Boundary Conditions Invariant Under Conformal Transformations in Electrostatics?

Question

in two dimensional electrostatics it is assumed that the whole physical system is translationally invariant in one direction. Here, the two-dimensional Laplace equation $$\Delta \phi(x,y) = \frac{\sigma(x,y)}{\epsilon_0}$$ holds in free space and solutions can be mapped on solutions if space is transformed conformally - the metric changes from $$g\rightarrow \Omega^2 g\ .$$

This approach has a lot of nice applications like the possibility to calculate the field around a complicated conductor or, in aerodynamics, the flow around an airfoil as discussed earlier.

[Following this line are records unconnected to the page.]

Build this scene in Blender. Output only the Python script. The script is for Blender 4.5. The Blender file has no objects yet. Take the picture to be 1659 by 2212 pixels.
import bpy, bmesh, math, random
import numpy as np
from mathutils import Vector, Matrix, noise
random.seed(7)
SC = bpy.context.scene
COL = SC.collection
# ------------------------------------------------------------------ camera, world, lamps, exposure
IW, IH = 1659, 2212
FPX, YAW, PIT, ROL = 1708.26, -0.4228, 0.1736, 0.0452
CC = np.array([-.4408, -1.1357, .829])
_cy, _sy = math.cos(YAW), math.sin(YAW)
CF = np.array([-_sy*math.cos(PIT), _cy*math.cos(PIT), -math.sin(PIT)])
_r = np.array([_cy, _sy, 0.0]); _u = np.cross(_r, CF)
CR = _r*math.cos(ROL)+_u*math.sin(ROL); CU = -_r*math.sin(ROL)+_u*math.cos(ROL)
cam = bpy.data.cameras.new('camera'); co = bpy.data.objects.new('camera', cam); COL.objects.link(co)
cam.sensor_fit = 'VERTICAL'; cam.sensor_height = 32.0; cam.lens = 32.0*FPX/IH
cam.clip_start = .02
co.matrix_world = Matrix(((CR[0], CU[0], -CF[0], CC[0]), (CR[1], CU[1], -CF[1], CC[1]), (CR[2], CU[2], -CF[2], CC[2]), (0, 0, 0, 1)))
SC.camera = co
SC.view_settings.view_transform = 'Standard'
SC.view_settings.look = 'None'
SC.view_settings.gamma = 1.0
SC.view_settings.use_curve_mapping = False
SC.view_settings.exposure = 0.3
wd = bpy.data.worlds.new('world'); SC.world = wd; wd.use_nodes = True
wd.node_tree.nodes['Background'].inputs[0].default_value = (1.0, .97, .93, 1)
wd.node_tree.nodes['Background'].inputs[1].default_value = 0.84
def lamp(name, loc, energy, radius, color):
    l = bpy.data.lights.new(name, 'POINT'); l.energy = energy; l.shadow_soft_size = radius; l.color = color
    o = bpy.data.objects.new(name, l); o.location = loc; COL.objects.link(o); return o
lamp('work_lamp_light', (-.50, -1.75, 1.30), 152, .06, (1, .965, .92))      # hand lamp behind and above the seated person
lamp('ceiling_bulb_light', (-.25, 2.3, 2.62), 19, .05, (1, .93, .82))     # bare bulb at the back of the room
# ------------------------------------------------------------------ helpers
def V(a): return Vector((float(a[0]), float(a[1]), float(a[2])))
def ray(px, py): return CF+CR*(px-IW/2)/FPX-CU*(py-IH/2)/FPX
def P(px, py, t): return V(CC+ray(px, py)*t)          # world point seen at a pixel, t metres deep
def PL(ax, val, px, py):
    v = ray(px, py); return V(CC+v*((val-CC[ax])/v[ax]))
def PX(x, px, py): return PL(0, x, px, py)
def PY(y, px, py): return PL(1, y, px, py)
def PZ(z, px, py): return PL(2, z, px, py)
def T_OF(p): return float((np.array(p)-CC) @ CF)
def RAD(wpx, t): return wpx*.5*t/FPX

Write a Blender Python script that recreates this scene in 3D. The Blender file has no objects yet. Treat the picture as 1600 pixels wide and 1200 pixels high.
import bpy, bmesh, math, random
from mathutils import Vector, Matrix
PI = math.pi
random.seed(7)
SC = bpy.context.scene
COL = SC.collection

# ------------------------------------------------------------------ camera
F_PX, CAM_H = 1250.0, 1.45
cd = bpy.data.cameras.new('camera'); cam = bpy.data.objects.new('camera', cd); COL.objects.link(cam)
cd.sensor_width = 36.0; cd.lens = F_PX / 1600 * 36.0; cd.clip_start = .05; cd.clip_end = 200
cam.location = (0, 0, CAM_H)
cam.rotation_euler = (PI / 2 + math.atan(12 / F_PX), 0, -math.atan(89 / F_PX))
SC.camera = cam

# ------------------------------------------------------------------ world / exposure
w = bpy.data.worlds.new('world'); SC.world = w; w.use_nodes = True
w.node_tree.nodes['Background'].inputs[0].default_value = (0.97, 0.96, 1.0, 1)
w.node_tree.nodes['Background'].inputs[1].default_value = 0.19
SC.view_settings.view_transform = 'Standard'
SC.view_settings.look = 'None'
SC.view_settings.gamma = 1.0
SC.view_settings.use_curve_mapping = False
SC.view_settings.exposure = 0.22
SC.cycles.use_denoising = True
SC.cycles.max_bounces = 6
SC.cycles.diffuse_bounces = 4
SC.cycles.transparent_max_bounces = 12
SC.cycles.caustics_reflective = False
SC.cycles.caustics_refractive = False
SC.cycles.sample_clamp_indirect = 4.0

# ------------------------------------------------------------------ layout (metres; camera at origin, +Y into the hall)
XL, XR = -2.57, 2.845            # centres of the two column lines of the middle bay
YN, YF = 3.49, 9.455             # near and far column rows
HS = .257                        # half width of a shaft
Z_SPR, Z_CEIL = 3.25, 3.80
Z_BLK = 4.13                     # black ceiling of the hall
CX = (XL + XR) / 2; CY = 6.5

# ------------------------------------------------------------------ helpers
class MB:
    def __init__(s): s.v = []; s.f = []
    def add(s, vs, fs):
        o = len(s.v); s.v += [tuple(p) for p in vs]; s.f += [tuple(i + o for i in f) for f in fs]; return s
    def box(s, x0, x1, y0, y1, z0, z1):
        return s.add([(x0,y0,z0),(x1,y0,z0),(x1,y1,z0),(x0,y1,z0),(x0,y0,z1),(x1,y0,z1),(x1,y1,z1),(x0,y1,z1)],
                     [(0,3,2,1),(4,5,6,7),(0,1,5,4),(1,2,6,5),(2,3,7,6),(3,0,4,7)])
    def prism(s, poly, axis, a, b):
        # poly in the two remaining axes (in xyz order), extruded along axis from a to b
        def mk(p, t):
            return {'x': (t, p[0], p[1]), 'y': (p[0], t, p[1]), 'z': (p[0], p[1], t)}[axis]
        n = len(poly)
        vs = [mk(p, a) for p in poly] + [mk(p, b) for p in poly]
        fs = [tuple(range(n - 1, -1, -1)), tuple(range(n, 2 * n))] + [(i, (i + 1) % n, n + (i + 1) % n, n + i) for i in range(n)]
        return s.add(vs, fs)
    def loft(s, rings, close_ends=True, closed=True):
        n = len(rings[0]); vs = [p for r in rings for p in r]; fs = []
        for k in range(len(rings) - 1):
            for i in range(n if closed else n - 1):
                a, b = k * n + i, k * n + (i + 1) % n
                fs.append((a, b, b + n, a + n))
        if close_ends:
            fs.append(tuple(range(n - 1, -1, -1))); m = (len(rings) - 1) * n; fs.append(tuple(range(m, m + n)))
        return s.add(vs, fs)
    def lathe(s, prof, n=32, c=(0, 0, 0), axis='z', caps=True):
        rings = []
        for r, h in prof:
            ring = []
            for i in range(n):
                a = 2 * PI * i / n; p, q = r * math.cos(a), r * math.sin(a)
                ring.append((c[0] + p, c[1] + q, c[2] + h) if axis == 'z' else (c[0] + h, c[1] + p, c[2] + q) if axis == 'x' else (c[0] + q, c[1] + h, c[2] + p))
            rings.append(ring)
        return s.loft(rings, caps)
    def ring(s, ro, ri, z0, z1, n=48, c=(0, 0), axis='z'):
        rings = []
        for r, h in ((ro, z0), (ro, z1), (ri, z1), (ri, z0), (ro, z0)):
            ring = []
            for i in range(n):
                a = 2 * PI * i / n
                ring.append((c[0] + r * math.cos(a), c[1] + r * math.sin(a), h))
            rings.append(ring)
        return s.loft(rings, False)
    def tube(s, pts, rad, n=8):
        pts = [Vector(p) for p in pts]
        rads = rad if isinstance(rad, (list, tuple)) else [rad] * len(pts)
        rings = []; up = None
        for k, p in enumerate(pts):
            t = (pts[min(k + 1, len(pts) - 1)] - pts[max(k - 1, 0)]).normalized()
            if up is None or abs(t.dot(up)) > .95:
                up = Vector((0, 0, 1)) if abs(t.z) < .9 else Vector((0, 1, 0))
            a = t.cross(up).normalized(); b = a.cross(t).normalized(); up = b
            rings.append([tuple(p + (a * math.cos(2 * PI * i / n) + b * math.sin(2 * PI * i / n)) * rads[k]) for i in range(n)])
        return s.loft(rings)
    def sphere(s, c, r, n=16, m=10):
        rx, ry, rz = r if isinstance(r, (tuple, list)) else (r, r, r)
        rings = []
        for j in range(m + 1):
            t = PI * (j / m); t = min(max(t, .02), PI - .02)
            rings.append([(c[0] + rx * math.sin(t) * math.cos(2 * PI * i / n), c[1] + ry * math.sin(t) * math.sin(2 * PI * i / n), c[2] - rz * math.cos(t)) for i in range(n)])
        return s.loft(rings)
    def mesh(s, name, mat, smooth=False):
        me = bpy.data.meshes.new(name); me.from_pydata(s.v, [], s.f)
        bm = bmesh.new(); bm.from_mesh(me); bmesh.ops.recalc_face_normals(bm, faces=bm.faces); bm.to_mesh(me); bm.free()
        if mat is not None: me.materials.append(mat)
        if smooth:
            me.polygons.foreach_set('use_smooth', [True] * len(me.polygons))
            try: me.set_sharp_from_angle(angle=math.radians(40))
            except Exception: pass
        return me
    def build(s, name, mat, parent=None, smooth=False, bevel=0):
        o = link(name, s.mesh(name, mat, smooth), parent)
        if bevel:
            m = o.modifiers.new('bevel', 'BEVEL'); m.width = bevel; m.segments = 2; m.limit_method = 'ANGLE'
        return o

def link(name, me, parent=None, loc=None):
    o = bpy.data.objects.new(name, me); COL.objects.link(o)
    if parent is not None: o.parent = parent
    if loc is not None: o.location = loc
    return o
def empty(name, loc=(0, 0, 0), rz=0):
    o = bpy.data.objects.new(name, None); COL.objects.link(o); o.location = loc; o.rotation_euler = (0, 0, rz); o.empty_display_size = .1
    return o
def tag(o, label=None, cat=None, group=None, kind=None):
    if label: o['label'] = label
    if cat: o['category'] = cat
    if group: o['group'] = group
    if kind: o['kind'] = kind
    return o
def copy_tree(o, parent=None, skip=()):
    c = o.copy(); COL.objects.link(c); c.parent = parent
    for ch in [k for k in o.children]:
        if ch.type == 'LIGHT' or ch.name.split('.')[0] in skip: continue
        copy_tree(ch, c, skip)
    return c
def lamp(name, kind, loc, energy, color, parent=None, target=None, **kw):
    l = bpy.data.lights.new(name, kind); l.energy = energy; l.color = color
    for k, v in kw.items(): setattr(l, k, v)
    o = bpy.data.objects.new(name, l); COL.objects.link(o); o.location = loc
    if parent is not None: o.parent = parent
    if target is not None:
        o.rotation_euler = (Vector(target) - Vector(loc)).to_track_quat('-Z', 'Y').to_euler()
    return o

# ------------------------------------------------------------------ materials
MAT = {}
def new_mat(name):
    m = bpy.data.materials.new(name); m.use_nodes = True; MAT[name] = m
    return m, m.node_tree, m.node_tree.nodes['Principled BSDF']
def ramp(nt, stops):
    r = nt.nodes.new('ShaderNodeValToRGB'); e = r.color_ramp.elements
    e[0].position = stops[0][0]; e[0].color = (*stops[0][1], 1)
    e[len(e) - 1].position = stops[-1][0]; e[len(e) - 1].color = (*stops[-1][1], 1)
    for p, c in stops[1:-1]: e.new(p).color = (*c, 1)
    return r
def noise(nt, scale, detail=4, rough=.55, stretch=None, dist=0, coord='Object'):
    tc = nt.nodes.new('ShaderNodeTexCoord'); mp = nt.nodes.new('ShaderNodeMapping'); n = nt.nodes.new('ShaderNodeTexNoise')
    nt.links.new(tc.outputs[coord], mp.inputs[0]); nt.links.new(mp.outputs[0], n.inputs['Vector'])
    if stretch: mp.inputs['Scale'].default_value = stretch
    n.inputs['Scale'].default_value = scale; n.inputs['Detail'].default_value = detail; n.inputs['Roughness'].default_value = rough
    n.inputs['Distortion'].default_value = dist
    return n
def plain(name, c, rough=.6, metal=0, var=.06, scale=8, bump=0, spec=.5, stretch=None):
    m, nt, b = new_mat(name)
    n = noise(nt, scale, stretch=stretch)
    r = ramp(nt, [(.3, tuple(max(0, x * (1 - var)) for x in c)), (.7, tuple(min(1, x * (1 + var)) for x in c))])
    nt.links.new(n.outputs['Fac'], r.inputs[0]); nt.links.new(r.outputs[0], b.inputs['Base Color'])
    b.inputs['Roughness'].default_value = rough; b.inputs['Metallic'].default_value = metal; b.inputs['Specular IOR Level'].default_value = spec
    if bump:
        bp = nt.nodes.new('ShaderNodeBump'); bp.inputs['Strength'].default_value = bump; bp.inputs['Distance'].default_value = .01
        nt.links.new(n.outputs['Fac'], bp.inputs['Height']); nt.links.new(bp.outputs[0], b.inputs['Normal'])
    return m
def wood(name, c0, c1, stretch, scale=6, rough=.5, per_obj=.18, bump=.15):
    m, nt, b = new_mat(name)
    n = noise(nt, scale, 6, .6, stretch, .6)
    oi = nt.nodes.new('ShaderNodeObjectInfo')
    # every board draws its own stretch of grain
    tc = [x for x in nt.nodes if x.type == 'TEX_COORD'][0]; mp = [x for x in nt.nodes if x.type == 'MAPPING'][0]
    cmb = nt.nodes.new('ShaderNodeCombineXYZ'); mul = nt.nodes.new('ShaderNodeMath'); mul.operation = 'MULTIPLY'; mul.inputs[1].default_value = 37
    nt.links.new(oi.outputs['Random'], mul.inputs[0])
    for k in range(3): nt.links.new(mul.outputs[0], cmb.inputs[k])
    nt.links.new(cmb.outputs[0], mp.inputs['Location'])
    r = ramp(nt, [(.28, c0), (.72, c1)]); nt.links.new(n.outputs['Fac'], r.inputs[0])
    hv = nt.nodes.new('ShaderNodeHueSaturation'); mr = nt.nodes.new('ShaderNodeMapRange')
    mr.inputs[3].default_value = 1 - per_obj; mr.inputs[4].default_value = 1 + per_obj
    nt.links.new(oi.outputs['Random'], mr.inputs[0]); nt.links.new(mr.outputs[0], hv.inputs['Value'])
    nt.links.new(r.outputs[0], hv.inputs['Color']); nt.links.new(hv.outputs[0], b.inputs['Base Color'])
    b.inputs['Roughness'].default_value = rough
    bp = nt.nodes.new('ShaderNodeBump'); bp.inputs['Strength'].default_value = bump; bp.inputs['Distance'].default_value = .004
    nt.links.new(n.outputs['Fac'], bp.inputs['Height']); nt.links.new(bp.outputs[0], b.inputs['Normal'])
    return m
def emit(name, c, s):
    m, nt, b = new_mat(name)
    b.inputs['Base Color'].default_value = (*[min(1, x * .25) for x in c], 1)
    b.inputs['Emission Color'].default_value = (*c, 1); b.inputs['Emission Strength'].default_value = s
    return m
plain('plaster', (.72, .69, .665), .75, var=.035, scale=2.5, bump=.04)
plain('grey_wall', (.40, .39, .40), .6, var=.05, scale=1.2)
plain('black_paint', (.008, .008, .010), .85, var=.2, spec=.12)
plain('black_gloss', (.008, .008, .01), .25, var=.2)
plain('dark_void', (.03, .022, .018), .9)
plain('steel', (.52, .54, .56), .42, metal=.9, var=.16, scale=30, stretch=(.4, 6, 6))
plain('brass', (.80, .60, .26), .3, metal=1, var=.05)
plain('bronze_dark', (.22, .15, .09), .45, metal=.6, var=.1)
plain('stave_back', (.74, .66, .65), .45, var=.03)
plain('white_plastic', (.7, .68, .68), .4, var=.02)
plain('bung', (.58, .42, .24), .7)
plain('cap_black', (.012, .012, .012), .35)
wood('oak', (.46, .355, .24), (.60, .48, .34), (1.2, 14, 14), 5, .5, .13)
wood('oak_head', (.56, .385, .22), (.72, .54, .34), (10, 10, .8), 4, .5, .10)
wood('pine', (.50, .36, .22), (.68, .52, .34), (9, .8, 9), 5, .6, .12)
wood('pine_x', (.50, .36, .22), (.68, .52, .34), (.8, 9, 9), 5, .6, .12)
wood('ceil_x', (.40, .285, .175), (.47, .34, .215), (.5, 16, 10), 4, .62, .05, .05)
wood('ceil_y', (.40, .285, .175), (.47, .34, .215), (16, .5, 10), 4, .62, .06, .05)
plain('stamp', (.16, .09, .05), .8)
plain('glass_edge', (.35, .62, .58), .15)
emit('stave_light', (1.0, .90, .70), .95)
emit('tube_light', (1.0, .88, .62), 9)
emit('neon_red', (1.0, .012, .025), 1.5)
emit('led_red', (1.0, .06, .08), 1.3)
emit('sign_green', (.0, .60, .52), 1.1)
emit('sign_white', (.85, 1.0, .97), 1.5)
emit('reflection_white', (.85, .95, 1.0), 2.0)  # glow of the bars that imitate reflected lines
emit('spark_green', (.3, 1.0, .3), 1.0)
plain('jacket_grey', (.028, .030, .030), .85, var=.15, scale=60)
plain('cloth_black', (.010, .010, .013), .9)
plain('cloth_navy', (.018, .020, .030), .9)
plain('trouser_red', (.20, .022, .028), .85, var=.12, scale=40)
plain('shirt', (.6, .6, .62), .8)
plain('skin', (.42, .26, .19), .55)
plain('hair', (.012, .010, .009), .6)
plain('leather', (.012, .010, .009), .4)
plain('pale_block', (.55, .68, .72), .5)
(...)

Aubry et al. have in a number of papers (see e.g. Interaction between Plasmonic Nanoparticles Revisited with Transformation Optics (PRL) and Plasmonic Light-Harvesting Devices over the Whole Visible Spectrum (Nano Lett.)) used this technique to calculate the eigenfunctions of "crescend" structures and coupled cylinders:

(taken from the Nano Lett.)

I think this is a very nice approach but I am not sure why it can be done in this way. My problem is that as far as I know usually only Neumann and Dirichlet boundary conditions are invariant under conformal transformations. In electrodynamics, however, we have that both $E_t = -d\phi(\mathbf{t})$ (tangential) and $\epsilon\cdot E_n = -\epsilon\cdot d\phi(\mathbf{n})$ (normal) are continuous at a boundary where the permittivity $\epsilon$ changes.

In the papers I could not find a discussion of this issue so I might ask here:

Are the boundary conditions for the electrostatic potential $\phi$ invariant under conformal transformations?

Thank you in advance
Sincerely

Answer 1

Under a conformal transformation $f$ we have that the coordinate $x_i \rightarrow f_i(x)$, the potential $\phi \rightarrow \phi$ and therefore the derivative $\partial_i \phi \rightarrow \frac{\partial f_j}{\partial x_i} \partial_j \phi$. A tangent vector $t$ to some surface $S$ gets mapped to a tangent vector to $f(S)$ as always, and because the transformation is conformal the normal to a surface $n$ gets mapped to a vector proportional to the normal $n'$ on the surface $f(S)$ since $t\cdot n = 0$ is preserved by conformal transformation.

The usual boundary conditions $\phi(S) = \phi_0$ and that $\phi(S)$ is continuous are preserved, since $\phi$ transforms trivially. A different condition is that $\epsilon_{+}n\cdot \partial \phi_{+} - \epsilon_{-}n\cdot \partial \phi_{-} = 0$, where $\phi_{\pm}$ is the limit of $\phi$ approaching the surface from either direction and $\epsilon_{\pm}$ are constants. This gets mapped to the equation $\Omega^2\times\left(\epsilon_{+}n'\cdot \partial \phi_{+} - \epsilon_{-}n'\cdot \partial \phi_{-}\right) = 0$ so that is preserved as well (where $\Omega$ is the scale factor of $f$). The same occurs for the part of the $\partial_j \phi$ tangent to the the surface as well. A sheet of charge $\sigma$ produces the b. c. $\epsilon_{+}n\cdot \partial \phi_{+} - \epsilon_{-}n\cdot \partial \phi_{-} = \sigma$ which is preserved as well with the correct transformation $\sigma \rightarrow \Omega^2 \sigma$.

So all the usual b. c. of electrostatics work well with conformal transformations.